— start Given information —

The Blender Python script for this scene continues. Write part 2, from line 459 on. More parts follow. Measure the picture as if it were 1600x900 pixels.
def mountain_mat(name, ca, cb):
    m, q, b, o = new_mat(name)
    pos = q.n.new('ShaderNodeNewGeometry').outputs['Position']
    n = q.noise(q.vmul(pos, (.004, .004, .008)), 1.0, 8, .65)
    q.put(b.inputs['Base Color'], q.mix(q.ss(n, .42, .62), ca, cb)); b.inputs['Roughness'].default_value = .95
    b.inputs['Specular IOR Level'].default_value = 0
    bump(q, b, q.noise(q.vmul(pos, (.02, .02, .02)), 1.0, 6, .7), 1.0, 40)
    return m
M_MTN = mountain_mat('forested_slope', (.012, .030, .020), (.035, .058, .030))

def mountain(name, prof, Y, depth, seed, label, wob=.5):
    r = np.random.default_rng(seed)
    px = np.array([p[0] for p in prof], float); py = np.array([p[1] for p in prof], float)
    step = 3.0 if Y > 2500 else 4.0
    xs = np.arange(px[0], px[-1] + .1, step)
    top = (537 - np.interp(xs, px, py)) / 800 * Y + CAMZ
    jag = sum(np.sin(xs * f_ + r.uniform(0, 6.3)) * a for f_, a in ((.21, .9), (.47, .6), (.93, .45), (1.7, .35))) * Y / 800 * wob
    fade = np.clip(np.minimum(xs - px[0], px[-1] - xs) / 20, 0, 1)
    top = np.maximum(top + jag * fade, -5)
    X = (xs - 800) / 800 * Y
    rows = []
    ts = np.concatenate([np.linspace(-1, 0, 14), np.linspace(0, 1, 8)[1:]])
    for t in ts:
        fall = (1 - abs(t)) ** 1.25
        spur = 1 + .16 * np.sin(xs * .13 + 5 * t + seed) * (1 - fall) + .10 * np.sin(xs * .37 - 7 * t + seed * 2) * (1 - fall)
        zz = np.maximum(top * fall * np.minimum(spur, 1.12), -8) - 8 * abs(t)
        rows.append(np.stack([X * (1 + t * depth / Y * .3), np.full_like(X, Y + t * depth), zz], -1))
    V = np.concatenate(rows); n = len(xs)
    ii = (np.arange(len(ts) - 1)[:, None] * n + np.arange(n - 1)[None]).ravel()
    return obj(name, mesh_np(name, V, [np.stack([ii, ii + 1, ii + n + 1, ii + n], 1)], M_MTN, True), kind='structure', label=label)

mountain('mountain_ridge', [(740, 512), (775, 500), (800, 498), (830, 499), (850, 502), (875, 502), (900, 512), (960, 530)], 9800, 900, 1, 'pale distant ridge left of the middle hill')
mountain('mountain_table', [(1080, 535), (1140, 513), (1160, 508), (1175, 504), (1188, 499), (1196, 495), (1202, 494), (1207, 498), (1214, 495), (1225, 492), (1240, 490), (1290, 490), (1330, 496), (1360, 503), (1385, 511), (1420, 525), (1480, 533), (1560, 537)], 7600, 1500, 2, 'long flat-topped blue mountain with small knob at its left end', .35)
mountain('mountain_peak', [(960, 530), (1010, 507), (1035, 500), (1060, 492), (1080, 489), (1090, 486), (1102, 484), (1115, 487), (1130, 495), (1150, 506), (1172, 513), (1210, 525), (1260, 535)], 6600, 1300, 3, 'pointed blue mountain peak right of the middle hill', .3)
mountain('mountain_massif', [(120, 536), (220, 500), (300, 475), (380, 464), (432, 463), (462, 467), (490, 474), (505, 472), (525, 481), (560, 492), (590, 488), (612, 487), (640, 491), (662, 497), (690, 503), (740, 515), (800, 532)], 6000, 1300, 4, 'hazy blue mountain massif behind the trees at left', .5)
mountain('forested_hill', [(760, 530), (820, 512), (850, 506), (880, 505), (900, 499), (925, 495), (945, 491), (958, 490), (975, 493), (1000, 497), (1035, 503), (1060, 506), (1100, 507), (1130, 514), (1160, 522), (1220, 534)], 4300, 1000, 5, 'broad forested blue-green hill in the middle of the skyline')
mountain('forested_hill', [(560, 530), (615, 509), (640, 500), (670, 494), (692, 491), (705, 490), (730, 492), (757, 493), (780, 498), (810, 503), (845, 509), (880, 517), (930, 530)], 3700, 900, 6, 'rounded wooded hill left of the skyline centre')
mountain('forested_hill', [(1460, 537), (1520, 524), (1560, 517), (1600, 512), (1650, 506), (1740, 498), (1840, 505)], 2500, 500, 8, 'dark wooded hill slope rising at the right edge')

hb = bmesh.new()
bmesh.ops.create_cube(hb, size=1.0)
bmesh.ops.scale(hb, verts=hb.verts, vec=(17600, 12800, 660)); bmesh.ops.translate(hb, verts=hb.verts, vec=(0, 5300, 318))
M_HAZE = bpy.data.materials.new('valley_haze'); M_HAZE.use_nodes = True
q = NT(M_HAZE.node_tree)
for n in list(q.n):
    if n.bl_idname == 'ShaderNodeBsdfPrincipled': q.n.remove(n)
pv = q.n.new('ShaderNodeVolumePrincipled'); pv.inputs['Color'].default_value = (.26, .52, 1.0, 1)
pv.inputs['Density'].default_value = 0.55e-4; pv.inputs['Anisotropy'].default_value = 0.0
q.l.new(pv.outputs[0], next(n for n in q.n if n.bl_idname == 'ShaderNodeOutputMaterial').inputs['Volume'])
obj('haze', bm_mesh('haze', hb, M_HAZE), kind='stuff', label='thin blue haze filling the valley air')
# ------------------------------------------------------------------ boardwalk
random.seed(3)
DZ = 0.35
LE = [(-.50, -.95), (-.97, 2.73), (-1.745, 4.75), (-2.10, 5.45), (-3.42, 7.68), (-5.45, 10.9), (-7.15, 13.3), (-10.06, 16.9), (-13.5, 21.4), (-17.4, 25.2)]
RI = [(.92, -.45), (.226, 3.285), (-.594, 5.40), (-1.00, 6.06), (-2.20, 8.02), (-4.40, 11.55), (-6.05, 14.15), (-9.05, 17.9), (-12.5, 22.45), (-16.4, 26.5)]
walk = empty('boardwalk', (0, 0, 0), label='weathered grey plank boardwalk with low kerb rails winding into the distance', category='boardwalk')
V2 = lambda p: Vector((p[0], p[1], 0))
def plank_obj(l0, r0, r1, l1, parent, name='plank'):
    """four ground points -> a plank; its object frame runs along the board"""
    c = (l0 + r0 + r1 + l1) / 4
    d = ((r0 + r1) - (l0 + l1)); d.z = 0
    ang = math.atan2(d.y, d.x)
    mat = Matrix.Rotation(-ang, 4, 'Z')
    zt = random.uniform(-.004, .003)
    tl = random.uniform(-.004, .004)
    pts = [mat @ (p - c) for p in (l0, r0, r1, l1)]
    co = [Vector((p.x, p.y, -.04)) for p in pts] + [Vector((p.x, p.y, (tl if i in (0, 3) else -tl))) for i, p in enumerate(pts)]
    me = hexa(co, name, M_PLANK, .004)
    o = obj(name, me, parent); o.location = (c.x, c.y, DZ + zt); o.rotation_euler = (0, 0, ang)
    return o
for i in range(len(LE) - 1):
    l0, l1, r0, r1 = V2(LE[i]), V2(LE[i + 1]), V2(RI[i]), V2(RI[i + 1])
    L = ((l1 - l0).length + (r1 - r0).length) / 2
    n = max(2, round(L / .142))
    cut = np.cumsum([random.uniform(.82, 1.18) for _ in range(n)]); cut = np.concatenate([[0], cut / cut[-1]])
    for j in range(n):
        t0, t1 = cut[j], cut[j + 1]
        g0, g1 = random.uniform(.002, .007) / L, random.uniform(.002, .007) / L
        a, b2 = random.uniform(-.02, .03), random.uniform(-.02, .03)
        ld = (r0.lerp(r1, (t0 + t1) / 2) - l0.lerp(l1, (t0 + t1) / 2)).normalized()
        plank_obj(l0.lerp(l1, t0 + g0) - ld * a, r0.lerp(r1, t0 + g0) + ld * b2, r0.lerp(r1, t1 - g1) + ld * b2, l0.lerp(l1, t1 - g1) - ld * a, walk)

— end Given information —

> Task prompt: Please reproduce exactly the lines above, beginning with the first and ending with the line that contains "(.035, .058, .030))", and include nothing outside that range.

> Solution for this problem:
The Blender Python script for this scene continues. Write part 2, from line 459 on. More parts follow. Measure the picture as if it were 1600x900 pixels.
def mountain_mat(name, ca, cb):
    m, q, b, o = new_mat(name)
    pos = q.n.new('ShaderNodeNewGeometry').outputs['Position']
    n = q.noise(q.vmul(pos, (.004, .004, .008)), 1.0, 8, .65)
    q.put(b.inputs['Base Color'], q.mix(q.ss(n, .42, .62), ca, cb)); b.inputs['Roughness'].default_value = .95
    b.inputs['Specular IOR Level'].default_value = 0
    bump(q, b, q.noise(q.vmul(pos, (.02, .02, .02)), 1.0, 6, .7), 1.0, 40)
    return m
M_MTN = mountain_mat('forested_slope', (.012, .030, .020), (.035, .058, .030))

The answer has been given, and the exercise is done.